Para Luciana Gatti, cientista do Instituto Nacional de Pesquisas Espacias (Inpe) que acompanha a conferência em Dubai, o sentimento é de decepção. Gatti mostrou em artigos publicados na revista Nature que a Floresta Amazônica, devido ao desmatamento, está perdendo a sua capacidade de absorver dióxido de carbono, um dos gases que mais contribui para as mudanças climáticas.

"Não vamos a lugar nenhum assim. Com uma mão, reduzimos a emissão ao cortar o desmatamento. Com a outra, aumentamos as emissões explorando mais petróleo. É uma incoerência muito grande", declarou à DW.

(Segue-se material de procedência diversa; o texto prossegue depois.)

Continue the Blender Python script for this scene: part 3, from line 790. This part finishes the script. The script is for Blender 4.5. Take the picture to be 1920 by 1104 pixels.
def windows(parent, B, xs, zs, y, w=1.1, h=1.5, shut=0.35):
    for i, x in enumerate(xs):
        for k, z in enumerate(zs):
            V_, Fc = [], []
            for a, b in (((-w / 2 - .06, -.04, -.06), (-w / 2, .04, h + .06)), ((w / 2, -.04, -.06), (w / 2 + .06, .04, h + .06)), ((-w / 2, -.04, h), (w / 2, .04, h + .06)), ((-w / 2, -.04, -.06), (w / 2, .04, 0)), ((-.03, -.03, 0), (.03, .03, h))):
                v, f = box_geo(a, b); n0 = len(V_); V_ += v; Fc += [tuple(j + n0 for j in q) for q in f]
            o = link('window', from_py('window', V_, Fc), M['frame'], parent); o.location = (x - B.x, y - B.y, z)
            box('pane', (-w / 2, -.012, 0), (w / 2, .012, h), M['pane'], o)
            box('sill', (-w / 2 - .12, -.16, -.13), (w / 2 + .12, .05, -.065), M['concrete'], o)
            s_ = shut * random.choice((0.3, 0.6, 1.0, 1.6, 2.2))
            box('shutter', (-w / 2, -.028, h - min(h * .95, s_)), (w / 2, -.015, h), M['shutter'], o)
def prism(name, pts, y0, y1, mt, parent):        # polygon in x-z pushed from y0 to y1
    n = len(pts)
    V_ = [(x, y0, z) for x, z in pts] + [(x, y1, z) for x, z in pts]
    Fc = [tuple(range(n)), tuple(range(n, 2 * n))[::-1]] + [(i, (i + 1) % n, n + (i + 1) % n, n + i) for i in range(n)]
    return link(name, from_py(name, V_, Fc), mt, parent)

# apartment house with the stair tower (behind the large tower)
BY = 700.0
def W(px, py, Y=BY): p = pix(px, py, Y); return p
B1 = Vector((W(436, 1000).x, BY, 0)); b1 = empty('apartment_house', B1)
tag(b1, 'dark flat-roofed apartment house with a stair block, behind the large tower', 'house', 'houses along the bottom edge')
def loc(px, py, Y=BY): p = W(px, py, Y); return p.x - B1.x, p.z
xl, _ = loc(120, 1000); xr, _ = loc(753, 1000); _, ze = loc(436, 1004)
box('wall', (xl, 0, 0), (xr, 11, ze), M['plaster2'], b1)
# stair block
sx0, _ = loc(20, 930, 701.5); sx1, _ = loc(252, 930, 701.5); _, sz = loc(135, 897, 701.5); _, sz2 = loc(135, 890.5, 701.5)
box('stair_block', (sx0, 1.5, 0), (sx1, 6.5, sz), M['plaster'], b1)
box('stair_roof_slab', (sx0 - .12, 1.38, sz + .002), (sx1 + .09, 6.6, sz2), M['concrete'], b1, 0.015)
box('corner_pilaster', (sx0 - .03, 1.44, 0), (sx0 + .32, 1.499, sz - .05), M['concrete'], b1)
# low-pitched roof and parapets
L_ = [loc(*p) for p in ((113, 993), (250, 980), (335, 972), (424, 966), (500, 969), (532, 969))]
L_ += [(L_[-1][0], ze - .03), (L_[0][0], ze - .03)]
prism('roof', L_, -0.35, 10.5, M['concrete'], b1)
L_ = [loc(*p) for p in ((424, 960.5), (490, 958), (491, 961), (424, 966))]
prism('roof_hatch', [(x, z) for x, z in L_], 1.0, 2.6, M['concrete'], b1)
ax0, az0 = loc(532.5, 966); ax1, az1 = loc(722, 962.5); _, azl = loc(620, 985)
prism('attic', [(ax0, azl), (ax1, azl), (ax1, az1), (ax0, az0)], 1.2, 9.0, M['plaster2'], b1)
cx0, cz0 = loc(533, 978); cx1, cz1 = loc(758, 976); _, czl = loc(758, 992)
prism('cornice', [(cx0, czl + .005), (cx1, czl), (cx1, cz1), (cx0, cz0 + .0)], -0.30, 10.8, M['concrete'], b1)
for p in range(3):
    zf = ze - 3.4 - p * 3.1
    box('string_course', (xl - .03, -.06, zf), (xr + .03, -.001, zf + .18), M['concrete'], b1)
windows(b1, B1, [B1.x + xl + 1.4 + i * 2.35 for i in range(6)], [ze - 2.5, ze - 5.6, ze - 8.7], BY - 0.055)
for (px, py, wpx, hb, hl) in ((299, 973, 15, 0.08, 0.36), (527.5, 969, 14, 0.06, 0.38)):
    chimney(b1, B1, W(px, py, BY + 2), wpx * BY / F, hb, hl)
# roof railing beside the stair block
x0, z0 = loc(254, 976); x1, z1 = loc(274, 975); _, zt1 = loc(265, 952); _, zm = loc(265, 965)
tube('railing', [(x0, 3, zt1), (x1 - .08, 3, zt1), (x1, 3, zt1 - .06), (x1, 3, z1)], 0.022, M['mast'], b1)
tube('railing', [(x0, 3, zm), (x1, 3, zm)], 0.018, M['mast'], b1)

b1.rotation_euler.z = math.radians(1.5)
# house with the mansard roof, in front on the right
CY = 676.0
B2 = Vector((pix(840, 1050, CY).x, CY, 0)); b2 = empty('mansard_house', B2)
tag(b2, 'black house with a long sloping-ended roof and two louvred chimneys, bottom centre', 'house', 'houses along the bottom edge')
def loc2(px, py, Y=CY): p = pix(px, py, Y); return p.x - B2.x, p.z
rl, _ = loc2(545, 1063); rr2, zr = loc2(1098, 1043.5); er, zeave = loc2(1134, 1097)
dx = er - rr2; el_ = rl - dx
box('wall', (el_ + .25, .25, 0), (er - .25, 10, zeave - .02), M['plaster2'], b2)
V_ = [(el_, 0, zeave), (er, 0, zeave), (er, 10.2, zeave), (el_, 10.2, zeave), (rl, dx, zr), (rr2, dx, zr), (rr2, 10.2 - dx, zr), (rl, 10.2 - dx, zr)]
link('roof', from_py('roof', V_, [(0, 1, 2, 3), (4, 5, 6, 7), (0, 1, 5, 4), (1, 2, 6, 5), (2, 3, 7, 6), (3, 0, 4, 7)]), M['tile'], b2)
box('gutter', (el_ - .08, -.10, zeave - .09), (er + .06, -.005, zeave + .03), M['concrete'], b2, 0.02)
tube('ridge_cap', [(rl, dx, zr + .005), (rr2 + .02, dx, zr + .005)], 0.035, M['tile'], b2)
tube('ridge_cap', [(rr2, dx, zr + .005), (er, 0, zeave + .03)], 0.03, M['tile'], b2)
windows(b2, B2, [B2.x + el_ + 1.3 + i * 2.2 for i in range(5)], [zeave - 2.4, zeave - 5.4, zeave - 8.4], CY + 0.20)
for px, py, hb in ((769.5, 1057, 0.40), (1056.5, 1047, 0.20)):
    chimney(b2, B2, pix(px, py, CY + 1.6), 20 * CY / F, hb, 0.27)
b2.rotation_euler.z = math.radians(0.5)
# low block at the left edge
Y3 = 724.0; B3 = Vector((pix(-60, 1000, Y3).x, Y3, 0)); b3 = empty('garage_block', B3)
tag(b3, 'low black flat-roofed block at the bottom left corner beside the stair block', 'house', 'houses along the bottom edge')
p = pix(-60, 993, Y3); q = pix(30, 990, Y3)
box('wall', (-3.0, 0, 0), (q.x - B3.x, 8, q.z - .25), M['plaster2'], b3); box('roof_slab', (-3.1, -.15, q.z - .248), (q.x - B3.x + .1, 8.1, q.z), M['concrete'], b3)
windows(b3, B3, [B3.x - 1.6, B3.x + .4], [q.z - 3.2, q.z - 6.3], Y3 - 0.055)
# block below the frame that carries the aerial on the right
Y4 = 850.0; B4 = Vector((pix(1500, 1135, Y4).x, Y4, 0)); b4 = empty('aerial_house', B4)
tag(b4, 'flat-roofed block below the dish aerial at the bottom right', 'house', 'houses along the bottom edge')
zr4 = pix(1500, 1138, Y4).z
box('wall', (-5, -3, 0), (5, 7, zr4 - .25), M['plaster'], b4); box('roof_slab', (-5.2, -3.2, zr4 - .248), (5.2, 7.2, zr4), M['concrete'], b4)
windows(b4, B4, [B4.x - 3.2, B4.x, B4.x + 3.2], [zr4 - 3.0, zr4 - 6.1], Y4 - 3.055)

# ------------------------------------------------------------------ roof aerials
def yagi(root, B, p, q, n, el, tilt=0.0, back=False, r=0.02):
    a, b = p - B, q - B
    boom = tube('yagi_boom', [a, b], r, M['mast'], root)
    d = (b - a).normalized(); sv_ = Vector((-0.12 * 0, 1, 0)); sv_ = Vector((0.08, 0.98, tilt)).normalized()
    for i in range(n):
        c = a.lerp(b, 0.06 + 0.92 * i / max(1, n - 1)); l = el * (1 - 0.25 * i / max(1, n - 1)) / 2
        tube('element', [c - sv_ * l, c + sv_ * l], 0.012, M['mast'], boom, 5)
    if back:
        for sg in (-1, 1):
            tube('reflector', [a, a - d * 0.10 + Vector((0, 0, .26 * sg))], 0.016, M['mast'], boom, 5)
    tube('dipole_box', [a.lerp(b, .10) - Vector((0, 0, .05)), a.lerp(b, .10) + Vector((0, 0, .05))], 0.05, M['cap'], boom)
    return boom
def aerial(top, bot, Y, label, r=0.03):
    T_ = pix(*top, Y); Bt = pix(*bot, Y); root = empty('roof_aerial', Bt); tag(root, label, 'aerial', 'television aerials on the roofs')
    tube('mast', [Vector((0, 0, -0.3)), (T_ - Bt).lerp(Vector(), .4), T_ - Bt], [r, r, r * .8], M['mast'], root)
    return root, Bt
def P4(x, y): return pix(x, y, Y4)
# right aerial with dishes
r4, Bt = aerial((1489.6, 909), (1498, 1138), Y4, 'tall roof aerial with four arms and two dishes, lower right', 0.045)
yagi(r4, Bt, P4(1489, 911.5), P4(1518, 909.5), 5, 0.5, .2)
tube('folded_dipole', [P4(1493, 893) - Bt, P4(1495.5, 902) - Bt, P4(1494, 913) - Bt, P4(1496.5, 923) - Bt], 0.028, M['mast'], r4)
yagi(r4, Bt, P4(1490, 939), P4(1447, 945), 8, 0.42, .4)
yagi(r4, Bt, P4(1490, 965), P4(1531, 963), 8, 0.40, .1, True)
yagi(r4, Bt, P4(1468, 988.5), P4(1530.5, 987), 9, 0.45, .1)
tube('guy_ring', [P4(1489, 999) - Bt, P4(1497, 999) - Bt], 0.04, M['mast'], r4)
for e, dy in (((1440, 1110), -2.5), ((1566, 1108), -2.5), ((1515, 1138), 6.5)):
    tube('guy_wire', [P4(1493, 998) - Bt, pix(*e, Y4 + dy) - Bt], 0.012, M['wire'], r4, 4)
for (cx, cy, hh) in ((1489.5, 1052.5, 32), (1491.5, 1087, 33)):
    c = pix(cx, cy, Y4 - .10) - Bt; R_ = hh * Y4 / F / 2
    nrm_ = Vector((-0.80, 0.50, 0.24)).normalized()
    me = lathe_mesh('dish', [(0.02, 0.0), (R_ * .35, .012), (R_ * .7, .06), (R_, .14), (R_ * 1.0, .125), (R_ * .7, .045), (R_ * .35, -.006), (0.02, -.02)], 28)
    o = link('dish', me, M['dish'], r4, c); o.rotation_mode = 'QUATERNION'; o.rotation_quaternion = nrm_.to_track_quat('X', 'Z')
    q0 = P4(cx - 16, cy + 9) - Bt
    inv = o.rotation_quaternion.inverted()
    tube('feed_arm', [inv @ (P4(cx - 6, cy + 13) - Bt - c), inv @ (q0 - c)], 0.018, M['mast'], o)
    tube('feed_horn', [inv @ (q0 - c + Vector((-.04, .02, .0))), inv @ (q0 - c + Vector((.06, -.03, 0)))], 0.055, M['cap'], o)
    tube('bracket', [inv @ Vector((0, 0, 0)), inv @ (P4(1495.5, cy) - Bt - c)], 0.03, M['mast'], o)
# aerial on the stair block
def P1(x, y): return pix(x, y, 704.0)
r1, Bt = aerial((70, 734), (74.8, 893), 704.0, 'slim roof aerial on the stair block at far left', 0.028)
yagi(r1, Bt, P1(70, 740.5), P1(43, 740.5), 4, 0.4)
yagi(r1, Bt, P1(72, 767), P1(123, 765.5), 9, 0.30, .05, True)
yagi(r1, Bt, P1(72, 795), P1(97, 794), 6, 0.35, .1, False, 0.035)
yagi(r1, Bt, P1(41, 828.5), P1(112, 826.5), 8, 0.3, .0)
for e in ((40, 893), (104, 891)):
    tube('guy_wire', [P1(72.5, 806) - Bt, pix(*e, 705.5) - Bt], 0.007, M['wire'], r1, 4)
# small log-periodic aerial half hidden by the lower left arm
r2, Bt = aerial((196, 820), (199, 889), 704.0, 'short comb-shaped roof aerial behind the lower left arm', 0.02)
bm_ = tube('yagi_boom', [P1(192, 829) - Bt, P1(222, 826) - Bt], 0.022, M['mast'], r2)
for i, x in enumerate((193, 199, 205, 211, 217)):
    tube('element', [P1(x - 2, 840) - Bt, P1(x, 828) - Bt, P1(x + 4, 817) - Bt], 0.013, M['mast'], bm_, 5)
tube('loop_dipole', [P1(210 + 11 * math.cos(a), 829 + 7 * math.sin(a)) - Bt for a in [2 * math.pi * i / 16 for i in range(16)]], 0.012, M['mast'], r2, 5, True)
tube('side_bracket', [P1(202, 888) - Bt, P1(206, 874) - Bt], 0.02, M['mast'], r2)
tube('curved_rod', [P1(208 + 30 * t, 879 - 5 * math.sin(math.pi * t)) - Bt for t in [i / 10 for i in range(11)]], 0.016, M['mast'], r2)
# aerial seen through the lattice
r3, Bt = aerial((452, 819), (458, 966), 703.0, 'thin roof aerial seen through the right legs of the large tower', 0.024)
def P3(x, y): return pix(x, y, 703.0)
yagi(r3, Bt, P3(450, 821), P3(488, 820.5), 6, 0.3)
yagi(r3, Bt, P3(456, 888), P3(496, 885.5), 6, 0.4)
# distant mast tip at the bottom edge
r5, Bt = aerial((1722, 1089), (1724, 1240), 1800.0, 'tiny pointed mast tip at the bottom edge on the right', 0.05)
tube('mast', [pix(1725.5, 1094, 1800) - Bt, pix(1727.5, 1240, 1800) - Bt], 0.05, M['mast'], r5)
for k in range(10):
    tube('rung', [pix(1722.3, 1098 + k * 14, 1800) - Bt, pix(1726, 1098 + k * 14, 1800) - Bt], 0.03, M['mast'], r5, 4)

O peso da indústria do petróleo

Um levantamento divulgado pela coligação Kick Out Big Polluters nesta terça-feira mostra que a COP28 foi tomada pela indústria do petróleo. No ano em que a temperatura média global bateu recorde, o setor compareceu em peso nas negociações: quase 2.500 representantes se inscreveram para participar da conferência, quatro vezes mais do que a edição passada, no Egito.

São mais lobistas de combustíveis fósseis com acesso à COP28 do que quase todas as delegações de países. Os 2.456 representantes de petroleiras são superados em número apenas pela delegação brasileira, com 3.081 pessoas registradas, e pelos anfitriões, Emirados Árabes Unidos, com 4.409 participantes.

"Você realmente acha que a Shell, a Chevron ou a ExxonMobil estão enviando lobistas para observar passivamente essas negociações? Para promover soluções climáticas em benefício das comunidades cujo ar e água poluem? Para colocar as pessoas e o planeta acima do lucro e dos seus dólares gananciosos?", questiona Alexia Leclercq, cofundadora da coligação.

Para os ativistas, a presença das empresas do setor impede o avanço das negociações. "Eles são a razão pela qual a COP28 está envolta numa névoa de negação climática, e não na realidade climática", afirmam.

Negação no ar

Antes do início da conferência, o presidente da COP28, Sultan Al Jaber, disse numa transmissão ao vivo que "não há ciência" que comprove a necessidade da redução do uso de combustíveis fósseis para frear os efeitos da mudança climática. Numa coletiva de imprensa feita durante as negociações, Al Jaber sentou-se ao lado de cientistas do Painel Intergovernamental sobre Mudanças Climáticas (IPCC, na sigla em inglês) e alegou que foi mal interpretado.

A reunião já havia começado sob a polêmica nomeação de Al Jaber para chefiar a rodada, já que ele também é chefe da petroleira estatal dos Emirados Árabes.

Os cientistas reunidos no IPCC não deixam dúvida de que o uso do petróleo é a maior fonte de gases de efeito estufa. Segundo a ONU, para manter o aquecimento do planeta em 1,5°C, como manda o Acordo de Paris, é necessário reduzir as emissões globais de gases de efeito estufa pela metade até 2030.

Durante a COP28, a Organização Mundial de Meteorologia divulgou dados preliminares, apontando que, desde a era pré-industrial, a queima de petróleo, gás natural e carvão já provocou uma alta de 1,4°C na temperatura média da Terra. E os cientistas associam a alta da temperatura ao aumento do nível do mar, à frequência e intensidade de eventos extremos e ao desequilíbrio de ecossistemas.

"Com o apoio do Brasil ao petróleo, o país perde a oportunidade de se colocar como aquele que aponta mesmo a solução. Mostra também que o que mais interessa é fazer dinheiro, e não o que tem que ser feito para evitar o colapso climático", critica Gatti.